En fin. La ciudad habló, cantó, todo el fin de semana. Mi hermana estuvo aquí. Fue delicioso.

Sentí como si la ciudad me dijera en plan de cuates que dejara de azotarme por las pérdidas minúsculas.

El viernes íbamos caminando a medianoche por la Roma, y vimos, en el hueco entre dos de esos edificios viejos y enormes, bloques clasemedieros de departamentos, las casas de lámina armadas precariamente por un grupo de familias paracaidistas, sin luz, en silencio, y sólo el sonido de una mujer lavando ropa a mano en la oscuridad, después de la lluvia.

Horas después una mujer ambulante, con las tres mudas de ropa cargadas encima del cuerpo, y una sonrisa abierta, nos presentó a sus perros: este es López Obrador, esta es la luchadora, este es el vagabundo… los perros se nos acercaron en son de amistad. Los ha rescatado de diferentes rumbos, y ella los cuida, y ellos la cuidan.

El sábado mi hermana y yo fuimos a una boda kitsch, inocente, en Ecatepec (se sentía como otro planeta). Bailamos cumbias, danzón, pasito duranguense. Bailé más y me divertí más que en muchas bodas pípiris náis donde a todo el mundo le combinan los zapatos con los aretes y la bolsa, se gastan un dineral en el atuendo, y todos bailan “WMCA” entre otras cosas peores.

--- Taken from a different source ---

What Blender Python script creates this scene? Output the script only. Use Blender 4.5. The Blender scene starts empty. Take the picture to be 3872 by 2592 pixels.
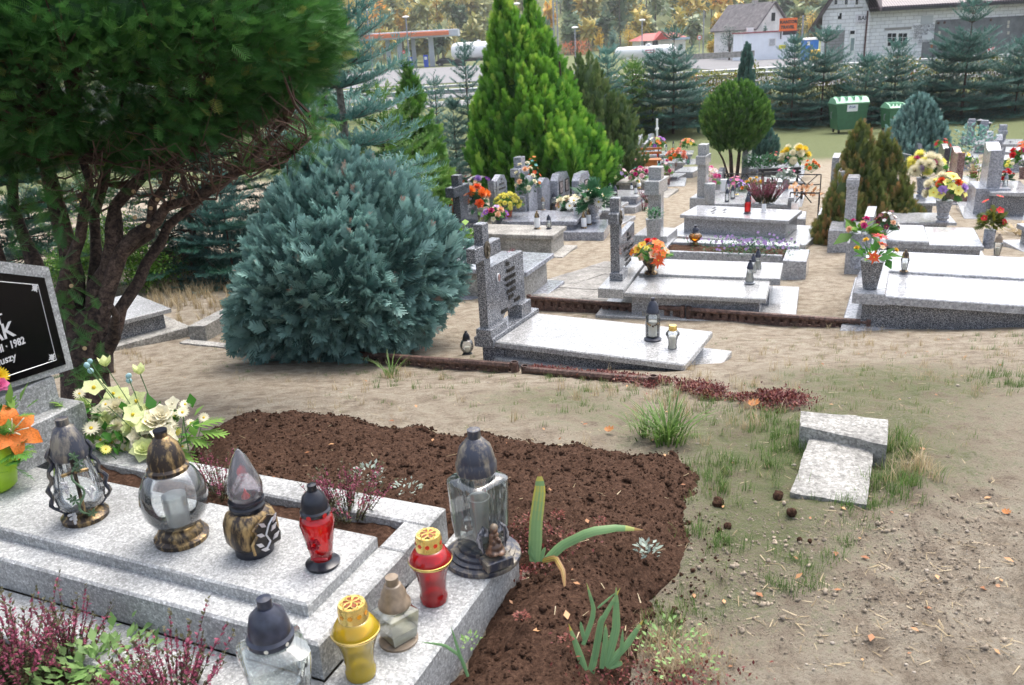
import bpy, bmesh, math, random
import numpy as np
from mathutils import Vector, Matrix
R = math.radians
random.seed(7); rng = np.random.default_rng(7)
S = bpy.context.scene
# ---------------- camera, world, sun, exposure ----------------
FW, FH, F = 3872.0, 2592.0, 3200.0
TH = math.atan((FH/2-160)/F); RO = math.atan(.055)
EYE = np.array([0, 0, 1.6])
_f = np.array([0, math.cos(TH), -math.sin(TH)]); _r0 = np.array([1., 0, 0]); _u0 = np.cross(_r0, _f)
_r = math.cos(RO)*_r0 - math.sin(RO)*_u0; _u = math.cos(RO)*_u0 + math.sin(RO)*_r0
cd = bpy.data.cameras.new('camera'); cam = bpy.data.objects.new('camera', cd); S.collection.objects.link(cam)
cam.matrix_world = Matrix([[_r[0], _u[0], -_f[0], 0], [_r[1], _u[1], -_f[1], 0], [_r[2], _u[2], -_f[2], 1.6], [0, 0, 0, 1]])
cd.sensor_width = 36; cd.lens = F/FW*36; cd.clip_start = .05; cd.clip_end = 3000
cd.dof.use_dof = True; cd.dof.focus_distance = 4.2; cd.dof.aperture_fstop = 7.0
S.camera = cam
W = bpy.data.worlds.new('World'); S.world = W; W.use_nodes = True
nt = W.node_tree; bg = nt.nodes['Background']; sk = nt.nodes.new('ShaderNodeTexSky')
sk.sky_type = 'NISHITA'; sk.sun_disc = False; sk.sun_elevation = R(66); sk.sun_rotation = R(35)
sk.air_density = 1.0; sk.dust_density = 6.0; sk.ozone_density = 1.0
hs = nt.nodes.new('ShaderNodeHueSaturation'); hs.inputs['Saturation'].default_value = .62
nt.links.new(sk.outputs[0], hs.inputs['Color']); nt.links.new(hs.outputs[0], bg.inputs['Color']); bg.inputs['Strength'].default_value = .15
sd = bpy.data.lights.new('sun', 'SUN'); sd.energy = .5; sd.angle = R(32); sd.color = (1, .97, .92)
sun = bpy.data.objects.new('sun', sd); S.collection.objects.link(sun)
_sd = Vector((math.sin(R(35))*math.cos(R(66)), math.cos(R(35))*math.cos(R(66)), math.sin(R(66))))
sun.rotation_euler = _sd.to_track_quat('Z', 'Y').to_euler(); sun.location = (0, 0, 30)
S.view_settings.view_transform = 'Standard'; S.view_settings.look = 'None'; S.view_settings.gamma = 1
S.view_settings.use_curve_mapping = False; S.view_settings.exposure = 1.42
S.render.engine = 'CYCLES'
try:
 S.cycles.use_denoising = True; S.cycles.denoiser = 'OPENIMAGEDENOISE'; S.cycles.denoising_prefilter = 'ACCURATE'; S.cycles.denoising_input_passes = 'RGB_ALBEDO_NORMAL'; S.cycles.sample_clamp_indirect = 3.0; S.cycles.max_bounces = 6; S.cycles.transparent_max_bounces = 24
 S.cycles.caustics_reflective = False; S.cycles.caustics_refractive = False
except Exception: pass
# ---------------- geometry helpers (pixels of the 3872 px photograph -> world) ----------------
_PY = [-60, 2.6, 3.4, 4.5, 5.5, 7, 9, 12, 16, 22, 30, 36, 38.5, 41, 43, 47.5, 60, 70, 100, 160, 200, 260, 400, 900]
_PZ = [0, 0, -.06, -.28, -.58, -.9, -1.08, -1.4, -1.65, -1.95, -2.4, -2.6, -2.4, -1.45, -1.25, -1.25, -1.5, -1.5, -1.75, -1.9, -1, 9, 34, 60]
def terr(x, y):
 return np.interp(y, _PY, _PZ)
def ray(px, py):
 d = _f*F + _r*(px-FW/2) - _u*(py-FH/2); return d/np.linalg.norm(d)
def zp(px, py, z):
 d = ray(px, py); return EYE + d*((z-EYE[2])/d[2])
def dp(px, py, Z):
 d = ray(px, py); return EYE + d*(Z/(d@_f))
def gp(px, py):
 d = ray(px, py); t = np.concatenate([np.arange(1, 60, .01), np.arange(60, 600, .2)])
 P = EYE + d[None]*t[:, None]; h = P[:, 2]-terr(P[:, 0], P[:, 1]); i = int(np.argmax(h <= 0))
 if h[i] > 0: i = len(t)-1
 p = P[i].copy(); p[2] = terr(p[0], p[1]); return p
def proj(P):
 d = np.asarray(P, float)-EYE; z = d@_f
 return FW/2+F*(d@_r)/z, FH/2-F*(d@_u)/z, z
def depth(P): return float((np.asarray(P)-EYE)@_f)
def mpx(P, px): return px*depth(P)/F          # metres spanned by px pixels at P
def hsolve(P, topy):
 lo, hi = 0., 30.
 for _ in range(40):
  m = (lo+hi)/2
  q = proj(np.asarray(P)+np.array([0, 0, m]))
  if q[2] > .3 and q[1] > topy: lo = m
  else: hi = m
 return lo
# value noise
def _hash(a, b, c, s):
 n = (a*374761393 + b*668265263 + c*2147483647 + s*974634777) & 0xffffffff
 n = ((n ^ (n >> 13))*1274126177) & 0xffffffff
 return ((n ^ (n >> 16)) & 0xffff)/65535.0
def vnoise(P, s=0):
 P = np.asarray(P, float); i = np.floor(P).astype(np.int64); f = P-i; f = f*f*(3-2*f); r = 0
 for dx in (0, 1):
  for dy in (0, 1):
   for dz in (0, 1):
    w = (f[:, 0] if dx else 1-f[:, 0])*(f[:, 1] if dy else 1-f[:, 1])*(f[:, 2] if dz else 1-f[:, 2])
    r = r + w*_hash(i[:, 0]+dx, i[:, 1]+dy, i[:, 2]+dz, s)
 return r*2-1
def fbm(P, o=4, s=0):
 r = 0; a = 1.; P = np.asarray(P, float)
 for k in range(o): r = r + a*vnoise(P*2**k+k*13.7, s+k); a *= .5
 return r
# ---------------- object helpers ----------------
def link(o): S.collection.objects.link(o); return o
def tag(o, label=None, cat=None, group=None, kind=None):
 if label: o['label'] = label
 if cat: o['category'] = cat
 if group: o['group'] = group
 if kind: o['kind'] = kind
 return o
def empty(name, loc, label, cat, group=None, rz=0):
 o = bpy.data.objects.new(name, None); o.empty_display_size = .05
 o.location = tuple(float(v) for v in loc); o.rotation_euler = (0, 0, rz); link(o)
 return tag(o, label, cat, group)
def rootof(p):
 M = Matrix.Identity(4)
 ch = []
 while p is not None: ch.append(p); p = p.parent
 for q in reversed(ch): M = M @ Matrix.LocRotScale(q.location, q.rotation_euler, q.scale)
 return M
def mkmesh(name, V, Fc, mat, parent=None, smooth=False, world=True, midx=None, tint=None):
 """V (n,3) world coords when world, else local to the parent"""
 V = np.asarray(V, float).reshape(-1, 3)
 me = bpy.data.meshes.new(name)
 if world and parent is not None:
  Mi = np.array(rootof(parent).inverted()); V = V@Mi[:3, :3].T+Mi[:3, 3]
 if isinstance(Fc, np.ndarray):
  n, k = Fc.shape
  me.vertices.add(len(V)); me.vertices.foreach_set('co', V.astype(np.float32).ravel())
  me.loops.add(n*k); me.loops.foreach_set('vertex_index', Fc.astype(np.int32).ravel())
  me.polygons.add(n); me.polygons.foreach_set('loop_start', np.arange(0, n*k, k, dtype=np.int32))
  try: me.polygons.foreach_set('loop_total', np.full(n, k, dtype=np.int32))
  except Exception: pass
  me.update(calc_edges=True)
 else:
  me.from_pydata([tuple(v) for v in V], [], [tuple(f) for f in Fc]); me.update()
 for m in (mat if isinstance(mat, (list, tuple)) else [mat]): me.materials.append(m)
 if midx is not None: me.polygons.foreach_set('material_index', np.asarray(midx, dtype=np.int32))
 if smooth: me.polygons.foreach_set('use_smooth', np.ones(len(me.polygons), dtype=bool))
 if tint is not None:
  a = me.attributes.new('tint', 'FLOAT', 'FACE'); a.data.foreach_set('value', np.asarray(tint, dtype=np.float32))
 o = bpy.data.objects.new(name, me); link(o)
 if parent is not None: o.parent = parent
 return o
class MB:
 def __init__(s): s.v = []; s.f = []; s.m = []
 def add(s, V, Fc, m=0):
  b = len(s.v); s.v += [tuple(map(float, p)) for p in V]
  for f in Fc: s.f.append(tuple(b+i for i in f)); s.m.append(m)
 def box(s, o, u, v, L, Wd, z0, z1, m=0, bev=.0):
  """box: o origin (x,y), u,v unit dirs, L x Wd, z0..z1, chamfered top edge"""
  o = np.array([o[0], o[1], 0.]); u = np.array([u[0], u[1], 0.]); v = np.array([v[0], v[1], 0.])
  if bev <= 0:
   P = [o, o+u*L, o+u*L+v*Wd, o+v*Wd]
   V = [p+[0, 0, z0] for p in P]+[p+[0, 0, z1] for p in P]
   s.add(V, [(3, 2, 1, 0), (4, 5, 6, 7), (0, 1, 5, 4), (1, 2, 6, 5), (2, 3, 7, 6), (3, 0, 4, 7)], m)
  else:
   b = bev; P = [o, o+u*L, o+u*L+v*Wd, o+v*Wd]
   Q = [o+u*b+v*b, o+u*(L-b)+v*b, o+u*(L-b)+v*(Wd-b), o+u*b+v*(Wd-b)]
   V = [p+[0, 0, z0] for p in P]+[p+[0, 0, z1-b] for p in P]+[p+[0, 0, z1] for p in Q]
   s.add(V, [(3, 2, 1, 0)]+[(i, (i+1) % 4, (i+1) % 4+4, i+4) for i in range(4)]+[(i+4, (i+1) % 4+4, (i+1) % 4+8, i+8) for i in range(4)]+[(8, 9, 10, 11)], m)
 def lathe(s, prof, c=(0, 0, 0), seg=20, m=0, rot=None, sx=1, sy=1):
  c = np.array(c, float); b = len(s.v); n = len(prof)
  for r, z in prof:
   for k in range(seg):
    a = 2*math.pi*k/seg; p = np.array([r*math.cos(a)*sx, r*math.sin(a)*sy, z])
    if rot is not None: p = rot@p
    s.v.append(tuple(c+p))
  for i in range(n-1):
   for k in range(seg):
    k2 = (k+1) % seg
    s.f.append((b+i*seg+k, b+i*seg+k2, b+(i+1)*seg+k2, b+(i+1)*seg+k)); s.m.append(m)
  if prof[0][0] > 1e-6: s.f.append(tuple(b+k for k in reversed(range(seg)))); s.m.append(m)
  if prof[-1][0] > 1e-6: s.f.append(tuple(b+(n-1)*seg+k for k in range(seg))); s.m.append(m)
 def tube(s, pts, rad, seg=6, m=0):
  pts = [np.array(p, float) for p in pts]; n = len(pts); b = len(s.v)
  if not hasattr(rad, '__len__'): rad = [rad]*n
  pu = None
  for i in range(n):
   t = pts[min(i+1, n-1)]-pts[max(i-1, 0)]; t = t/(np.linalg.norm(t)+1e-9)
   a = np.cross(t, [0, 0, 1.]) if pu is None else pu-t*(pu@t)
   if np.linalg.norm(a) < 1e-3: a = np.cross(t, [1., 0, 0])
   a = a/np.linalg.norm(a); pu = a; c = np.cross(t, a)
   for k in range(seg):
    q = 2*math.pi*k/seg; s.v.append(tuple(pts[i]+rad[i]*(a*math.cos(q)+c*math.sin(q))))
  for i in range(n-1):
   for k in range(seg):
    k2 = (k+1) % seg; s.f.append((b+i*seg+k, b+i*seg+k2, b+(i+1)*seg+k2, b+(i+1)*seg+k)); s.m.append(m)
  s.f.append(tuple(b+k for k in reversed(range(seg)))); s.m.append(m)
  s.f.append(tuple(b+(n-1)*seg+k for k in range(seg))); s.m.append(m)
 def ball(s, c, r, m=0, seg=10, rings=6, sq=(1, 1, 1), rot=None):
  b = len(s.v); c = np.array(c, float)
  P = []
  for i in range(rings+1):
   ph = math.pi*i/rings
   for k in range(seg):
    a = 2*math.pi*k/seg
    p = np.array([math.sin(ph)*math.cos(a)*sq[0], math.sin(ph)*math.sin(a)*sq[1], -math.cos(ph)*sq[2]])*r
    if rot is not None: p = rot@p
    s.v.append(tuple(c+p))
  for i in range(rings):
   for k in range(seg):
    k2 = (k+1) % seg; s.f.append((b+i*seg+k, b+i*seg+k2, b+(i+1)*seg+k2, b+(i+1)*seg+k)); s.m.append(m)
 def prism(s, P, d, m=0):
  """polygon P (list of 3d points) extruded by vector d"""
  P = [np.array(p, float) for p in P]; d = np.array(d, float); n = len(P)
  s.add(P+[p+d for p in P], [tuple(range(n)), tuple(reversed(range(n, 2*n)))]+[(i, i+n, (i+1) % n+n, (i+1) % n) for i in range(n)], m)
 def build(s, name, mat, parent=None, smooth=False, world=True):
  o = mkmesh(name, s.v, s.f, mat, parent, smooth, world, midx=s.m if isinstance(mat, (list, tuple)) else None)
  bm = bmesh.new(); bm.from_mesh(o.data); bmesh.ops.recalc_face_normals(bm, faces=bm.faces); bm.to_mesh(o.data); bm.free()
  if smooth:
   try: o.data.set_sharp_from_angle(angle=R(42))
   except Exception: pass
  return o
def ctree(src, loc, label=None, rz=None, sc=None, group=None, cat=None):
 def cp(o, par):
  c = o.copy(); link(c); c.parent = par
  for ch in list(o.children): cp(ch, c)
  return c
 c = cp(src, None); c.location = tuple(float(v) for v in loc)
 if rz is not None: c.rotation_euler = (0, 0, rz)
 if sc is not None: c.scale = (sc, sc, sc) if not hasattr(sc, '__len__') else sc
 tag(c, label, cat, group); return c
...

De regreso, en el metro, se subió al vagón un chavo como de mi edad, (moreno de ojos grandes, guapo), con la facha de punk zarandeado (como los punks de a de veras), los pantalones estaban rotos por el uso y el tiempo, y los tenis también, no formaban parte de un look cuidadosamente descuidado sino que eran el producto natural de las calles y del mundo. Traía una especie de Mohawk dividido en tres partes, y tres líneas rectas de cabello se levantaban con más grasa que gel a los costados y al centro de su cabeza, pero una ya se había derrumbado casi por completo. Con la voz ronca, los ojos rojos, aliento alcohólico, empezó a recitarnos una especie de poema, pero no alcanzamos a entender mucho y a él se le olvidaba constantemente lo que quería decir. Se repetían las palabras neoliberalismo, minorías, y resistencia. Me acuerdo de él diciendo “¡abre los ojos!”, abriendo los ojos como poseído por una visión terrible, con las órbitas casi fuera de la cara, y luego mirar hacia el piso y susurrar “ya se me olvidó qué sigue”. Éramos muy poquitos en el vagón, y casi nadie le dio dinero. Supongo que percibió que mi hermana y yo lo mirábamos con simpatía, así que se sentó en el asiento de enfrente, para platicar un rato. Nos susurró casi, señalando a las personas en los últimos asientos del vagón, “a ellos ya ni les pido, yo sé que no me van a dar”. Apenas podía mantener una conversación coherente, pero sus ojos intoxicadísimos no eran turbios, no sé cómo explicarlo. No había maquillaje, ni pose. Todo lo que nos dijo era honesto, y no sé por qué, también parecía dulce. Nos dijo que le interesa resistir el sistema (de alguna manera vaga y más bien panfletaria), pero que lo malo es que "era un vicioso", que venía de ir a comprar marihuana en no sé dónde. Nos dijo que era un callejero. Nos preguntó nuestros nombres, nos dijo el suyo, nos invitó a ir con él al Chopo (no fuimos). Se despidió con un beso en la mejilla, haciendo grandes esfuerzos para explicarnos razonablemente, (en medio de nubes, de noche, y substancias naturales, y químicas) la ruta que debíamos seguir en el metro hasta nuestra casa.

Así es esta ciudad. Todo es inesperado y contradictorio y conmovedor y oscuro y de alguna forma todavía más oscura no le falta belleza, ni dulzura. De pronto está una ahí, sentada en el metro al lado de mi hermana, las dos con nuestros vestiditos de boda, ella todavía con tacones y yo ya en chanclas (mujer prevenida vale por dos), conversando con S., tres líneas de picos en la cabeza (sólo dos todavía de pie), dos amplias perforaciones en los lóbulos de las orejas, y venimos de mundos que son extranjeros entre sí, y estamos en polos y superficies distintas de realidad y no hay puentes ni escaleras que nos comuniquen, pero aún así, por unos minutos, hay un diálogo que parece una canción muy suave, los tres acercamos las cabezas, susurramos, nos separamos.

Y si yo fuera una mujer más sabia, todas esas sensaciones serían suficientes para que yo me reconciliara por completo con los hombres y las mujeres y los niños de este planeta y esta ciudad. Pero al Godín que se quedó con mi quincena le deseo hemorroides sangrantes, y pus en zonas privadas de su cuerpo, no puedo evitarlo.